Naomi grew up on a farm in Coryell County and was a dog lover from her early years, and she and Clarence taught Janice the importance of caring for the animals. Asked to introduce her mother, Janice stressed that as she herself nears retirement this year, she is reminded of what role models her parents were and her mother still is.

“I was an only child,” she observed, “ but not really. I grew up with four-legged siblings of all varieties, from dogs and cats to raccoons. I learned how much we get from the unconditional love of these little creatures and what we owe back to them.”

As she introduced her mother, Janice noted how much she realized her parents had been her role models when she was a child and will continue to provide her with models of an active retirement that supports a community.

“My mother was most active in PTA after she first retired, a natural interest for a teacher and principal, and one that involved her not only locally but also on the regional and state level, but she also ended up on the Calhoun County Independent School District Board of Trustees, eventually serving as president.”

In addition to her interest in the schools, Naomi developed into a painter during retirement and continued a life-long interest, shared with Clarence, in gardening. She was active in the Art Guild and in Garden Club, but she was especially proud of being one of the small group which initially began the local humane society.
“I remember Gloria Saylor and Janice Holladay were in that first group,” Naomi said, noting that they went to the City to get permission to start in a building that they still share with the City but that the new shelter will give them a chance to do more for more animals.

Living in Port O’Connor and working in numerous other organizations, Naomi says now that she was not as active as she wanted to be in the Humane Society for many years but that it was always close to her heart. One year the State gave retired teachers a ”13th check” because investments had done well for the Teacher Retirement System, and Naomi “decided that I had lived without that money for the last year and I was sure that the animals needed that money more than I did.”

This year, as the society worked to raise money for the new shelter, Naomi decided it was time to make another donation. “I saved money because I grew up at a time when that was a necessary experience to learn and I really dreamed that I was going to build me a beautiful new house, but Clarence and I never got around to it.”

“Now that dream house of mine can become a dream house for the animals,” she concluded as she presented a $100,000 check to Humane Society President Janice Holladay.

Naomi added that the building fund was her priority, but that ‘sometimes there are things that come up that have to be taken care of in order to move on, so I didn’t tie my donation to just the building fund.”
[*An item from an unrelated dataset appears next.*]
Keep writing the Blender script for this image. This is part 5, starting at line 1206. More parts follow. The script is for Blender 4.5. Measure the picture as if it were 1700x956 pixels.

Juaniece, who has known Naomi since the two women double-dated the men who would become their husbands, observed that “Naomi will never know how much this means to us” and encouraged others in the community to step up and give.

As for Naomi’s daughter Janice, she said that her parents showed her that active contributions to a community do not end with retirement but rather than retirement means finding new opportunities to serve. “I am not sure that I can ever do as much as they have done,” she added, “but my mother’s actions now challenge me to try.”